藤井選手ご自身にとっては、北京大会以来2回目のパラリンピック出場となった今大会。

そこには、ある秘めた思いがありました。

「パラリンピックの借りはパラリンピックでしか返せないと思っていました。北京大会では3位決定戦でオーストラリアに負けて、あれから13年の年月が経ちましたけれども、今回の初戦でそのオーストラリアに勝つことができました。しかも、あのようなハイスコアで勝つことは今までなかったので、北京大会での借りをしっかりとパラリンピックの舞台で返すことができてすごくよかったなと思っています」

 

東京2020大会は無観客での開催とはなりましたが、パラリンピックの舞台は「とにかく美しかった」と藤井選手は表現していました。

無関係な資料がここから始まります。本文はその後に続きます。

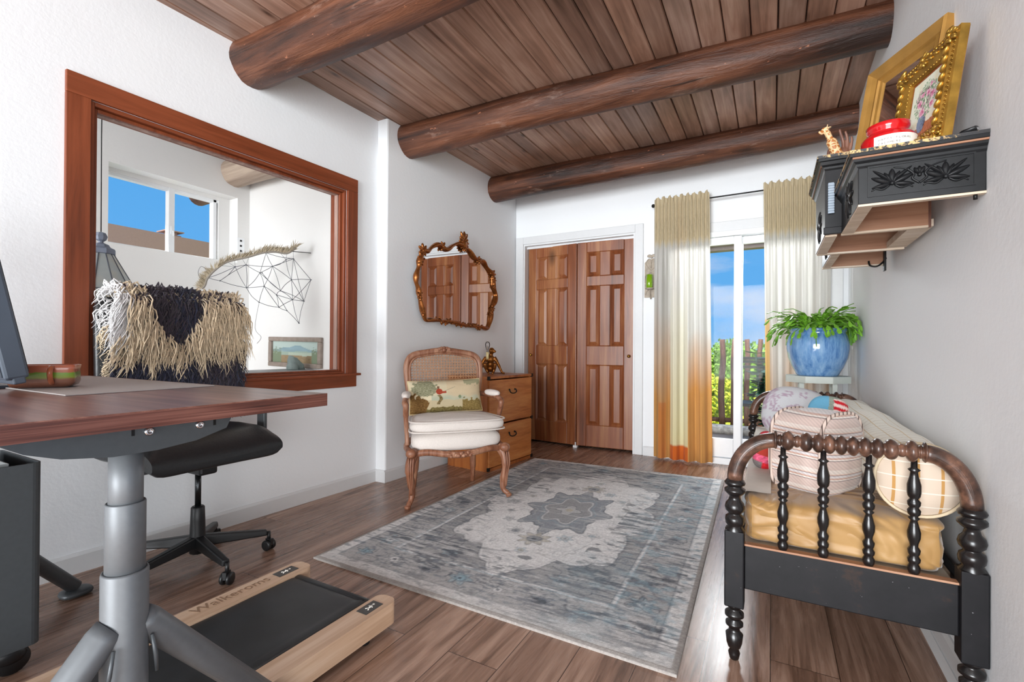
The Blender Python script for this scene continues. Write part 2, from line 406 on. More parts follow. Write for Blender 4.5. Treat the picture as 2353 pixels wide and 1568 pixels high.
        if sub:
            q = o.modifiers.new('sub', 'SUBSURF'); q.levels = sub; q.render_levels = sub
        if kind: o['kind'] = kind
        if label: o['label'] = label
        return o
PMAT = {}
def thing(name, label, cat, loc=(0, 0, 0), rz=0, group=None):
    o = bpy.data.objects.new(name, None); o.empty_display_size = .05; COL.objects.link(o)
    o.location = loc; o.rotation_euler = (0, 0, rz)
    PMAT[o.name] = Matrix.Translation(Vector(loc)) @ Matrix.Rotation(rz, 4, 'Z')
    return tag(o, label, cat, group)
def tag(o, label=None, cat=None, group=None, kind=None):
    if label: o['label'] = label
    if cat: o['category'] = cat
    if group: o['group'] = group
    if kind: o['kind'] = kind
    return o
def struct(o): o['kind'] = 'structure'; return o
def lerp(a, b, t): return a+(b-a)*t
def smooth_path(pts, n=6, closed=False):
    P = [Vector(p) for p in pts]; k = len(P); out = []
    for i in range(k if closed else k-1):
        p0 = P[i-1] if (closed or i > 0) else P[0]; p1 = P[i]; p2 = P[(i+1) % k]; p3 = P[(i+2) % k] if (closed or i+2 < k) else P[-1]
        for j in range(n):
            t_ = j/n
            out.append(.5*((2*p1)+(p2-p0)*t_+(2*p0-5*p1+4*p2-p3)*t_*t_+(3*p1-p0-3*p2+p3)*t_**3))
    if not closed: out.append(P[-1])
    return out
def hexc(h): return np.array(lin(h)[:3])
def fnz(x, y, z=0.0, s=1.0): return noise.noise(Vector((x*s, y*s, z)))
def text_mesh(txt, size, M4, name, mat, parent, depth=.0006, bold=False):
    cu = bpy.data.curves.new('t', 'FONT'); cu.body = txt; cu.size = size; cu.extrude = depth; cu.resolution_u = 3
    o = bpy.data.objects.new('t', cu); COL.objects.link(o)
    dg = bpy.context.evaluated_depsgraph_get(); me = bpy.data.meshes.new_from_object(o.evaluated_get(dg))
    bpy.data.objects.remove(o); me.name = name
    X = (PMAT[parent.name].inverted() @ M4) if parent is not None else M4
    me.transform(X); me.materials.clear(); me.materials.append(mat)
    q = bpy.data.objects.new(name, me); COL.objects.link(q)
    if parent is not None: q.parent = parent; PMAT[q.name] = PMAT[parent.name]
    return q
def frame_m(o, x, y):
    x = Vector(x).normalized(); y = Vector(y); y = (y-x*y.dot(x)).normalized(); z = x.cross(y)
    m_ = Matrix((x, y, z)).transposed().to_4x4(); m_.translation = Vector(o); return m_
# ================================================================ the room
CZ = 2.585
def xl1(y): return -2.60+.045*y
def xl2(y): return -2.40+.0387*(y-2.52)
def xr(y): return .462+.0095*y
YB = 4.33
CXa, CXb = -2.36, -.97
# floor
f_ = MB(); f_.box(-4.3, .7, -1.6, YB+.14, -.08, 0); f_.box(CXa, CXb, YB+.14, YB+.62, -.08, 0)
struct(f_.build('floor', M['floor']))
# ceiling boards, each board a bevelled strip of one mesh
mb = MB(); tint = []
xx = -2.75; i = 0
while xx < .75:
    x1 = xx+.1205
    ch = .0085
    prof = [(xx+.002, CZ+.03), (xx+.002, CZ+ch), (xx+.002+ch*.5, CZ), (x1-.002-ch*.5, CZ), (x1-.002, CZ+ch), (x1-.002, CZ+.03)]
    n0 = len(mb.v)
    pr = [(p[1], p[0]) for p in prof]      # axis y: order (z, x)
    mb.prism(pr, 1, -1.6, YB+.1)
    random.seed(i*13+5); g = random.uniform(.76, 1.20); w_ = random.uniform(-.06, .06)
    tint += [(g*(1+w_), g, g*(1-w_), 1)]*(len(mb.v)-n0)
    xx = x1; i += 1
co = mb.build('ceiling', M['ceil'])
at = co.data.color_attributes.new('tint', 'FLOAT_COLOR', 'POINT')
at.data.foreach_set('color', np.array(tint, dtype=np.float32).ravel()); struct(co)
MB().box(-2.8, .8, -1.6, YB+.15, CZ+.031, CZ+.06).build('ceiling', plain('dark_gap', '#120a06', .9))['kind'] = 'structure'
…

試合会場のひとつだった「武蔵野の森総合スポーツプラザ」は天皇杯でコートに立ったことがありましたが、東京2020パラリンピックではまったく違う雰囲気だったと印象を語ります。

そして「有明アリーナは本当に鳥肌が立つくらい神々しく輝いていました」と話し、鈴木亮平さんはその言葉にとても感銘を受けていました。

 

最後に、今後の女子車いすバスケットボール界への思いをこう語りました。

「女子の競技人口が年々減ってきているんですよね。選手の登録者数も少ない中でやっているので、今回の東京大会でこのような結果を残したことで、これをきっかけにまずは興味を持ってくれる人が増えればいいなと思っています。そして、競技人口を増やすにはやっぱり強い日本代表にならなければいけないなと大会に出て改めて感じました。興味を持つだけではなくて、強い日本代表であれば『代表で戦いたい』と思ってくれる人が増えると思うので、私自身もその普及活動だったり育成だったり、お世話になった車いすバスケット界の手助けが今後できればいいなと考えています」

 

藤井選手、そして車いすバスケットボール女子日本代表のご活躍を心から期待しています!